> Stated exercise
Write out again, word for word, the lines below from the line that holds "(.54,.29,.19), (.36,.15,.09)), .6)" through the line that holds "COL = S.collection", omitting pictures.

> Dataset excerpts

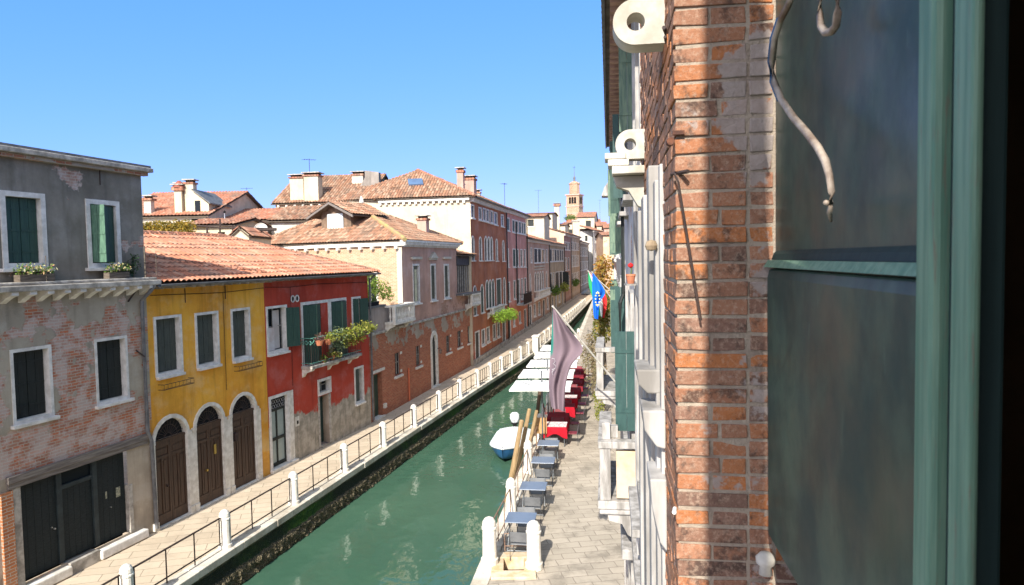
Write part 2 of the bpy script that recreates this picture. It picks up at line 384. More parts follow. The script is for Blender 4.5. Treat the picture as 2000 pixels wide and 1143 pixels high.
def foliage(name, parent, blobs, n, size, m, seed=1, squash=1.0, droop=0):
    rnd = random.Random(seed); mb = MB(); tot = sum(b[3]**2 for b in blobs)
    for (x, y, z, r) in blobs:
        for i in range(int(n*r*r/tot)):
            d = Vector((rnd.gauss(0,1), rnd.gauss(0,1), rnd.gauss(0,1))).normalized()*r*(rnd.random()**.45)
            d.z *= squash
            c = Vector((x,y,z))+d; c.z -= droop*rnd.random()*r
            a = Vector((rnd.gauss(0,1), rnd.gauss(0,1), rnd.gauss(0,.7))).normalized(); b = a.orthogonal().normalized()
            b = (b*cos(rnd.random()*6)+a.cross(b)*sin(rnd.random()*6)).normalized()
            sz = size*(.6+.8*rnd.random())
            mb.add([c-a*sz, c-b*sz*.45, c+a*sz, c+b*sz*.45], [(0,1,2,3)])
    return mb.build(name, m, parent)
def leafmat(name, c1, c2, c3=None):
    m, nt, b = newmat(name, .6, .3)
    g = nd(nt, 'ShaderNodeNewGeometry').outputs['Random Per Island']
    c = ramp(nt, g, [(0, c1), (.5, c2), (.8, c3 or c1), (1, c2)])
    setc(nt, b, c)
    tr = nd(nt, 'ShaderNodeBsdfTranslucent', {0: c}); mx = nd(nt, 'ShaderNodeMixShader', {0: .35, 1: b.outputs[0], 2: tr.outputs[0]})
    nt.links.new(mx.outputs[0], nt.nodes['Material Output'].inputs[0])
    return m
# ------------------------------------------------------------------ shared materials
M = {}
M['stone'] = simple('istrian_stone', (.76,.73,.68), (.56,.53,.48), 5, .7, .3)
M['stonew'] = simple('white_stone', (.74,.71,.64), (.55,.51,.44), 6, .7, .35)
M['dirtystone'] = simple('dirty_stone', (.50,.46,.40), (.22,.20,.17), 4, .85, .5)
M['shutter'] = simple('green_shutter', (.030,.075,.055), (.018,.05,.040), 3, .55, .3, .4, stretch=(8,8,1))
M['shutdark'] = simple('dark_shutter', (.016,.021,.019), (.008,.011,.010), 3, .6, .4, .4, stretch=(8,8,1))
M['shutlit'] = simple('sunlit_green_shutter', (.10,.20,.13), (.055,.12,.08), 4, .6, .3, .35, stretch=(6,6,1))  # lighter copy of the green shutter, sunlight painted into its colour
M['shutgrey'] = simple('grey_green_shutter', (.075,.085,.07), (.045,.055,.048), 3, .6, .3, .35, stretch=(8,8,1))
M['shutwhite'] = simple('white_shutter', (.62,.68,.70), (.50,.56,.58), 3, .6, .2)
M['dark'] = simple('dark_interior', (.012,.012,.013), (.006,.006,.006), 3, .9, 0)
M['sash'] = simple('sash_paint', (.30,.28,.25), (.18,.17,.15), 6, .6, .1)
M['oldwood'] = simple('old_wood', (.16,.13,.10), (.08,.06,.045), 4, .85, .5, stretch=(1,1,6))
M['greywood'] = simple('grey_timber', (.24,.21,.18), (.12,.10,.09), 3, .9, .6, stretch=(.6,8,8))
M['brownwood'] = simple('brown_door_wood', (.075,.040,.024), (.040,.022,.015), 3, .5, .35, .4, stretch=(8,8,.8))
M['iron'] = simple('rusty_iron', (.055,.032,.024), (.025,.018,.016), 14, .7, .2, .4)
M['irong'] = simple('green_iron', (.16,.42,.33), (.08,.24,.18), 12, .6, .2, .4)
M['lead'] = simple('lead_gutter', (.16,.16,.16), (.09,.09,.09), 5, .6, .2, .4)
M['metal'] = simple('galvanised', (.45,.46,.48), (.32,.33,.35), 9, .4, .1, .5, .8)
g_, nt, b = newmat('window_glass', .22, .12); b.inputs['Base Color'].default_value = (.014,.018,.022,1)
bump(nt, b, nz(nt, objc(nt), 1.2, 2), .15, .02); M['glass'] = g_
PAL1 = ((.40,.17,.10), (.31,.125,.075), (.46,.26,.17), (.22,.11,.075))
PAL2 = ((.36,.19,.11), (.28,.135,.08), (.45,.29,.19), (.17,.10,.065))
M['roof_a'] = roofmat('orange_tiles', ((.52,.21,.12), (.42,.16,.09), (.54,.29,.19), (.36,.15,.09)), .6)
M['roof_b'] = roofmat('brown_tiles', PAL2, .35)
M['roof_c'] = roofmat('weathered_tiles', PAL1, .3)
M['cream'] = plaster('cream_plaster', (.60,.52,.37), (.54,.46,.32), 1.1, streak=.2, gr=.14)
M['cream2'] = plaster('pale_plaster', (.62,.56,.46), (.50,.44,.35), 1.1, streak=.25, gr=.2)
M['yelsign'] = simple('brass', (.55,.40,.12), (.45,.32,.1), 8, .35, .05, .5, .9)
M['leaf'] = leafmat('green_leaves', (.06,.13,.02), (.10,.20,.03), (.20,.26,.05))
M['leafy'] = leafmat('yellow_green_leaves', (.17,.23,.035), (.26,.28,.045), (.36,.33,.07))
M['leafo'] = leafmat('autumn_leaves', (.42,.25,.03), (.28,.20,.03), (.10,.12,.02))
M['pot'] = simple('terracotta_pot', (.45,.17,.09), (.35,.12,.06), 8, .8, .2)
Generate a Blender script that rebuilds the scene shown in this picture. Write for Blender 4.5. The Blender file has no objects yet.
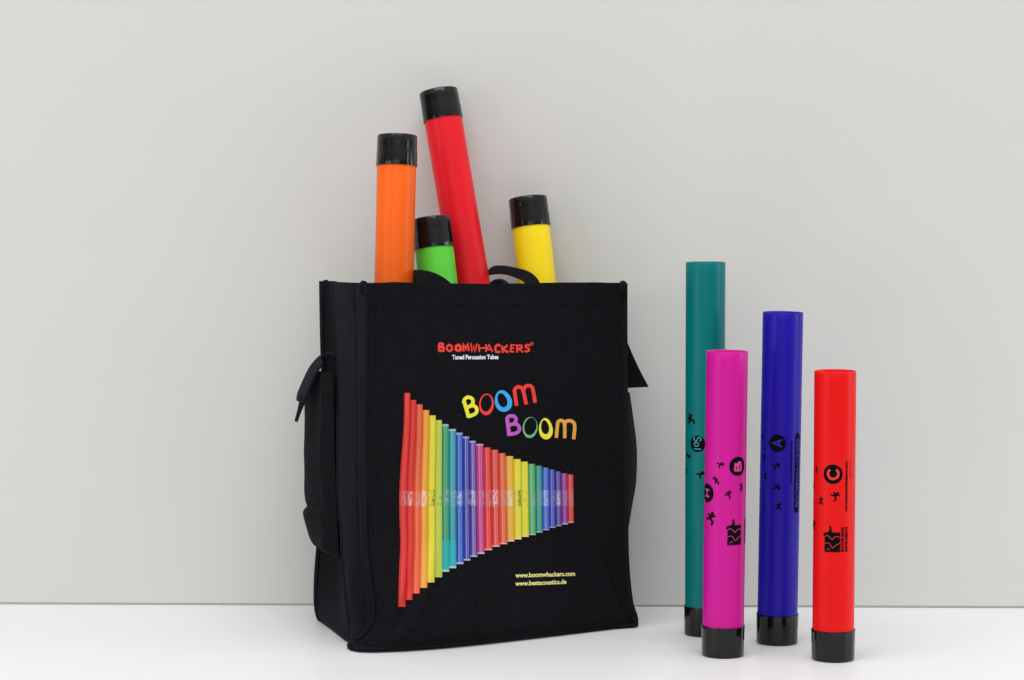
import bpy, bmesh, math, random
from mathutils import Vector, Matrix, Quaternion, noise
rnd = random.Random(7)
S = bpy.context.scene
COL = S.collection

# ------------------------------------------------------------------ camera
W, H, F = 1024, 680, 2400.0
TH = math.radians(3.81)
CZ = 0.4816
cam = bpy.data.cameras.new('camera'); camo = bpy.data.objects.new('camera', cam); COL.objects.link(camo)
cam.sensor_width = 36.0; cam.lens = F / W * 36.0; cam.clip_start = 0.05; cam.clip_end = 100
camo.location = (0, 0, CZ); camo.rotation_euler = (math.pi/2 - TH, 0, 0)
S.camera = camo
FW = Vector((0, math.cos(TH), -math.sin(TH))); UP = Vector((0, math.sin(TH), math.cos(TH)))
EYE = Vector((0, 0, CZ))
def ray(px, py):
    return FW + Vector((1, 0, 0))*((px-512)/F) + UP*((340-py)/F)
def at(px, py, g):                       # surveyed point: image position plus distance g from the camera
    d = ray(px, py); return EYE + d*(g/d.y)
def proj(p):
    q = p - EYE; zc = q.dot(FW)
    return (512 + F*q.x/zc, 340 - F*q.dot(UP)/zc)

# ------------------------------------------------------------------ materials
def lin(c):
    c = c/255.0
    return c/12.92 if c <= .04045 else ((c+.055)/1.055)**2.4
def rgb(r, g, b, k=1.0): return (lin(r)*k, lin(g)*k, lin(b)*k, 1)
def new_mat(name):
    m = bpy.data.materials.new(name); m.use_nodes = True
    nt = m.node_tree; return m, nt, nt.nodes['Principled BSDF']
def mottle(nt, b, col, amt, scale, sock='Base Color', coord='Object'):
    tc = nt.nodes.new('ShaderNodeTexCoord'); n = nt.nodes.new('ShaderNodeTexNoise')
    n.inputs['Scale'].default_value = scale; n.inputs['Detail'].default_value = 6
    nt.links.new(tc.outputs[coord], n.inputs['Vector'])
    mr = nt.nodes.new('ShaderNodeMapRange')
    mr.inputs['From Min'].default_value = .3; mr.inputs['From Max'].default_value = .7
    mr.inputs['To Min'].default_value = 1-amt; mr.inputs['To Max'].default_value = 1+amt
    nt.links.new(n.outputs['Fac'], mr.inputs['Value'])
    mx = nt.nodes.new('ShaderNodeVectorMath'); mx.operation = 'SCALE'
    mx.inputs[0].default_value = col[:3]
    nt.links.new(mr.outputs['Result'], mx.inputs['Scale'])
    nt.links.new(mx.outputs['Vector'], b.inputs[sock])
    return tc, n
def bump(nt, b, src, strength, dist):
    bp = nt.nodes.new('ShaderNodeBump'); bp.inputs['Strength'].default_value = strength
    bp.inputs['Distance'].default_value = dist
    nt.links.new(src, bp.inputs['Height']); nt.links.new(bp.outputs['Normal'], b.inputs['Normal'])

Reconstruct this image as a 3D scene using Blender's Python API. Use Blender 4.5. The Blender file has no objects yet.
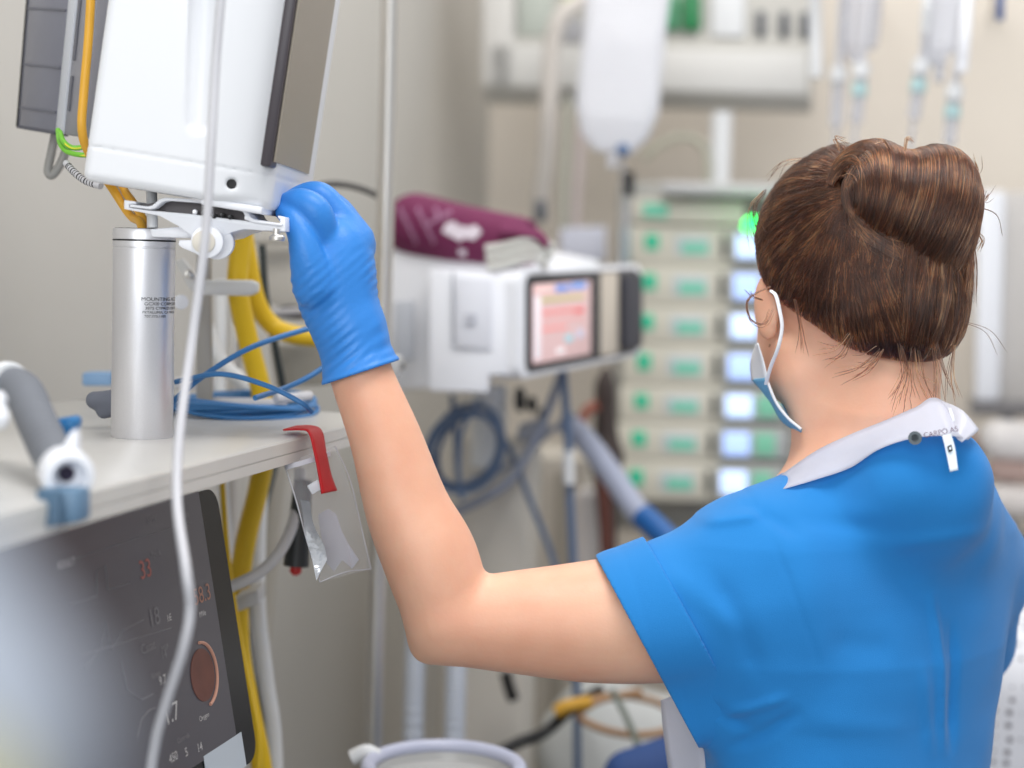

> Task answer
M['roof_a'] = roofmat('orange_tiles', ((.52,.21,.12), (.42,.16,.09), (.54,.29,.19), (.36,.15,.09)), .6)
M['roof_b'] = roofmat('brown_tiles', PAL2, .35)
M['roof_c'] = roofmat('weathered_tiles', PAL1, .3)
M['cream'] = plaster('cream_plaster', (.60,.52,.37), (.54,.46,.32), 1.1, streak=.2, gr=.14)
M['cream2'] = plaster('pale_plaster', (.62,.56,.46), (.50,.44,.35), 1.1, streak=.25, gr=.2)
M['yelsign'] = simple('brass', (.55,.40,.12), (.45,.32,.1), 8, .35, .05, .5, .9)
M['leaf'] = leafmat('green_leaves', (.06,.13,.02), (.10,.20,.03), (.20,.26,.05))
M['leafy'] = leafmat('yellow_green_leaves', (.17,.23,.035), (.26,.28,.045), (.36,.33,.07))
M['leafo'] = leafmat('autumn_leaves', (.42,.25,.03), (.28,.20,.03), (.10,.12,.02))
M['pot'] = simple('terracotta_pot', (.45,.17,.09), (.35,.12,.06), 8, .8, .2)
Generate a Blender script that rebuilds the scene shown in this picture. Write for Blender 4.5. The Blender file has no objects yet.
import bpy, bmesh, math, random
from mathutils import Vector, Matrix, Quaternion, noise
rnd = random.Random(7)
S = bpy.context.scene
COL = S.collection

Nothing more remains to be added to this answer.